-- Raw data start --
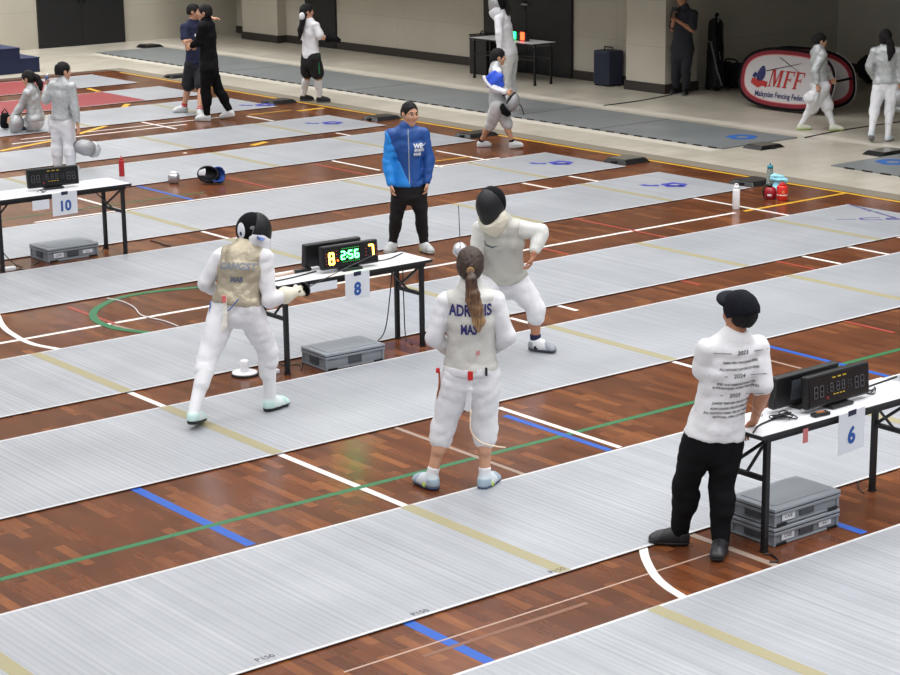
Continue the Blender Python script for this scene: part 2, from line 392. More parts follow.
# fencing pistes: metal strips laid along the hall
REDL = mat('worn_white_border', (202, 201, 201), .5)
def piste(y0, y1, label, x0=1.0, x1=17.93, emblem=None, red=None):
    y0 -= .025; y1 -= .03
    r = root('fencing_piste', (x0, y0, 0), label, 'piste', 'metal pistes laid side by side on the wooden court')
    slab('underlay', x0 + .02, x1 - .02, y0 + .012, y1 - .012, .001, .009, RUBBER, parent=r)
    slab('deck', x0, x1, y0, y1, .009, .0125, PISTE, parent=r)
    for x in (2.2, 4.2, 7.38, 11.33, 14.5, 16.56): slab('marking_line', x - .05, x + .05, y0 + .005, y1 - .005, .0125, .0135, L_BEIGE, parent=r)
    for y in (y0, y1): slab('edge_tape', x0, x1, min(y, y1 - .022), min(y, y1 - .022) + .022, .0125, .0133, REDL, parent=r)
    if red: slab('red_section', red[0], red[1], y0 + .03, y1 - .03, .0125, .0140, REDMAT, parent=r)
    if emblem:
        c = G(*emblem, .0127); vs = []; fs = []; n = 20
        for i in range(n):
            t = 2 * math.pi * i / n; k = 1 + .12 * math.sin(5 * t)
            for q in (.42, 1.0): vs.append((.16 * q * k * math.cos(t) + .08, .17 * q * k * math.sin(t)))
        for i in range(n): a = 2 * i; b = 2 * ((i + 1) % n); fs.append((a, a + 1, b + 1, b))
        o = len(vs); vs += [(-.12, .02), (-.12, -.09), (-.3, -.06), (-.36, .02), (-.3, .07), (-.22, -.0)]; fs.append((o, o + 1, o + 2, o + 3, o + 4, o + 5))
        vs += [(-.02, -.06), (.16, -.12), (.2, -.06), (0, .01)]; fs.append((o + 6, o + 7, o + 8, o + 9))
        lay('emblem', np.array(vs), fs, c, RH, FH, BLUEINK if emblem[1] > 140 or emblem[0] < 400 else BLUEINK2, r, off=.0022)
    return r
piste(5.98, 7.55, 'silver piste nearest the camera, in the lower right corner')
P3 = piste(8.28, 9.86, 'silver piste between the standing woman and the table marked 6')
piste(11.35, 12.95, 'silver piste the two fencers duel on')
for q in ((420, 613.5), (557, 571.5), (265, 659)): text('edge_marking', 'P150', .06, G(q[0], q[1] - 1, .0125), nrm(G(600, 561, 0) - G(340, 641.8, 0)), np.cross(UP, nrm(G(600, 561, 0) - G(340, 641.8, 0))), INKB, P3, off=.0012)
P1 = piste(13.50, 15.11, 'silver piste signed in violet ink at its right end')
piste(16.66, 18.28, 'silver piste under the man in the blue jacket', emblem=(668, 185))
piste(18.90, 20.52, 'silver piste with blue emblem, just behind the man in the blue jacket', emblem=(555, 163))
piste(22.03, 23.70, 'silver piste with a red bottle standing on it, behind the table marked 10')
piste(24.2, 25.75, 'silver piste with blue emblem, just in front of the two men in dark clothes', emblem=(327, 123))
piste(27.2, 28.9, 'silver piste at the feet of the two men in dark clothes', emblem=(260, 105))
piste(29.4, 31.0, 'silver piste with a red section, second from the far end of the court', red=(9, 16.75))
piste(31.75, 33.5, 'silver piste with a red section, farthest of those on the wooden court', red=(9, 16.75))
v, f = text2d('~Ce', .28, 0); lay('signature', np.array([(x * 1.5, y) for x, y in v]) if 0 else v * np.array([1.5, .8]), f, G(868, 219, .0125), RH, FH, PURPLE, P1, off=.0018)
_e = nrm(G(899, 221, .0125) - G(855, 208, .0125)); _n = np.cross(UP, _e)
text('signature', 'national fencing championship', .1, G(872, 211, .0125), _e, _n, PURPLE, P1, sx=.8, off=.0018)
for i, (y0, y1, lb) in enumerate(((19.07, 37.0, 'long dark grey piste on the tiles along the right wall'), (4, 17.1, 'dark grey piste on the tiles at the right edge, beyond the red bottles'))):
    r = root('fencing_piste', (20, y0, 0), lb, 'piste', 'grey pistes on the tiles')
    slab('deck', 19.95, 21.5, y0, y1, .002, .016, PISTEG, parent=r)
    for q in (2.6, 4.6, 9, 13): 
        yy = y0 + q if i == 0 else y1 - q
        slab('marking_line', 19.97, 21.48, yy - .03, yy + .03, .016, .0172, mat('piste_seam', (104, 108, 108), .5), parent=r)
    for k in range(60 if i == 0 else 30):
        yy = (y0 if i == 0 else y1 - 9.2) + .3 * k + .1
        if yy < y1 - .2: slab('edge_dash', 19.935, 19.962, yy, yy + .16, .0, .0175, BLKPLAST, parent=r)
    c = (742, 137) if i == 0 else (893, 162)
    th = np.linspace(0, 2 * math.pi, 20, endpoint=False)
    vs = [(.09 * math.cos(t) * (1 + .2 * math.sin(4 * t)), .1 * math.sin(t)) for t in th for q in (1,)]
    vs += [(.22 * math.cos(t) * (1 + .1 * math.sin(5 * t)), .24 * math.sin(t)) for t in th]
    lay('emblem', np.array(vs), [(j, j + 20, (j + 1) % 20 + 20, (j + 1) % 20) for j in range(20)], G(*c, .0162), RH, FH, BLUEINK2, r, off=.0018)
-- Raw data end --
▶ Work to complete
Reproduce all of the material above word for word. Omit the pictures.

▶ Answer to this problem
Continue the Blender Python script for this scene: part 2, from line 392. More parts follow.
# fencing pistes: metal strips laid along the hall
REDL = mat('worn_white_border', (202, 201, 201), .5)
def piste(y0, y1, label, x0=1.0, x1=17.93, emblem=None, red=None):
    y0 -= .025; y1 -= .03
    r = root('fencing_piste', (x0, y0, 0), label, 'piste', 'metal pistes laid side by side on the wooden court')
    slab('underlay', x0 + .02, x1 - .02, y0 + .012, y1 - .012, .001, .009, RUBBER, parent=r)
    slab('deck', x0, x1, y0, y1, .009, .0125, PISTE, parent=r)
    for x in (2.2, 4.2, 7.38, 11.33, 14.5, 16.56): slab('marking_line', x - .05, x + .05, y0 + .005, y1 - .005, .0125, .0135, L_BEIGE, parent=r)
    for y in (y0, y1): slab('edge_tape', x0, x1, min(y, y1 - .022), min(y, y1 - .022) + .022, .0125, .0133, REDL, parent=r)
    if red: slab('red_section', red[0], red[1], y0 + .03, y1 - .03, .0125, .0140, REDMAT, parent=r)
    if emblem:
        c = G(*emblem, .0127); vs = []; fs = []; n = 20
        for i in range(n):
            t = 2 * math.pi * i / n; k = 1 + .12 * math.sin(5 * t)
            for q in (.42, 1.0): vs.append((.16 * q * k * math.cos(t) + .08, .17 * q * k * math.sin(t)))
        for i in range(n): a = 2 * i; b = 2 * ((i + 1) % n); fs.append((a, a + 1, b + 1, b))
        o = len(vs); vs += [(-.12, .02), (-.12, -.09), (-.3, -.06), (-.36, .02), (-.3, .07), (-.22, -.0)]; fs.append((o, o + 1, o + 2, o + 3, o + 4, o + 5))
        vs += [(-.02, -.06), (.16, -.12), (.2, -.06), (0, .01)]; fs.append((o + 6, o + 7, o + 8, o + 9))
        lay('emblem', np.array(vs), fs, c, RH, FH, BLUEINK if emblem[1] > 140 or emblem[0] < 400 else BLUEINK2, r, off=.0022)
    return r
piste(5.98, 7.55, 'silver piste nearest the camera, in the lower right corner')
P3 = piste(8.28, 9.86, 'silver piste between the standing woman and the table marked 6')
piste(11.35, 12.95, 'silver piste the two fencers duel on')
for q in ((420, 613.5), (557, 571.5), (265, 659)): text('edge_marking', 'P150', .06, G(q[0], q[1] - 1, .0125), nrm(G(600, 561, 0) - G(340, 641.8, 0)), np.cross(UP, nrm(G(600, 561, 0) - G(340, 641.8, 0))), INKB, P3, off=.0012)
P1 = piste(13.50, 15.11, 'silver piste signed in violet ink at its right end')
piste(16.66, 18.28, 'silver piste under the man in the blue jacket', emblem=(668, 185))
piste(18.90, 20.52, 'silver piste with blue emblem, just behind the man in the blue jacket', emblem=(555, 163))
piste(22.03, 23.70, 'silver piste with a red bottle standing on it, behind the table marked 10')
piste(24.2, 25.75, 'silver piste with blue emblem, just in front of the two men in dark clothes', emblem=(327, 123))
piste(27.2, 28.9, 'silver piste at the feet of the two men in dark clothes', emblem=(260, 105))
piste(29.4, 31.0, 'silver piste with a red section, second from the far end of the court', red=(9, 16.75))
piste(31.75, 33.5, 'silver piste with a red section, farthest of those on the wooden court', red=(9, 16.75))
v, f = text2d('~Ce', .28, 0); lay('signature', np.array([(x * 1.5, y) for x, y in v]) if 0 else v * np.array([1.5, .8]), f, G(868, 219, .0125), RH, FH, PURPLE, P1, off=.0018)
_e = nrm(G(899, 221, .0125) - G(855, 208, .0125)); _n = np.cross(UP, _e)
text('signature', 'national fencing championship', .1, G(872, 211, .0125), _e, _n, PURPLE, P1, sx=.8, off=.0018)
for i, (y0, y1, lb) in enumerate(((19.07, 37.0, 'long dark grey piste on the tiles along the right wall'), (4, 17.1, 'dark grey piste on the tiles at the right edge, beyond the red bottles'))):
    r = root('fencing_piste', (20, y0, 0), lb, 'piste', 'grey pistes on the tiles')
    slab('deck', 19.95, 21.5, y0, y1, .002, .016, PISTEG, parent=r)
    for q in (2.6, 4.6, 9, 13): 
        yy = y0 + q if i == 0 else y1 - q
        slab('marking_line', 19.97, 21.48, yy - .03, yy + .03, .016, .0172, mat('piste_seam', (104, 108, 108), .5), parent=r)
    for k in range(60 if i == 0 else 30):
        yy = (y0 if i == 0 else y1 - 9.2) + .3 * k + .1
        if yy < y1 - .2: slab('edge_dash', 19.935, 19.962, yy, yy + .16, .0, .0175, BLKPLAST, parent=r)
    c = (742, 137) if i == 0 else (893, 162)
    th = np.linspace(0, 2 * math.pi, 20, endpoint=False)
    vs = [(.09 * math.cos(t) * (1 + .2 * math.sin(4 * t)), .1 * math.sin(t)) for t in th for q in (1,)]
    vs += [(.22 * math.cos(t) * (1 + .1 * math.sin(5 * t)), .24 * math.sin(t)) for t in th]
    lay('emblem', np.array(vs), [(j, j + 20, (j + 1) % 20 + 20, (j + 1) % 20) for j in range(20)], G(*c, .0162), RH, FH, BLUEINK2, r, off=.0018)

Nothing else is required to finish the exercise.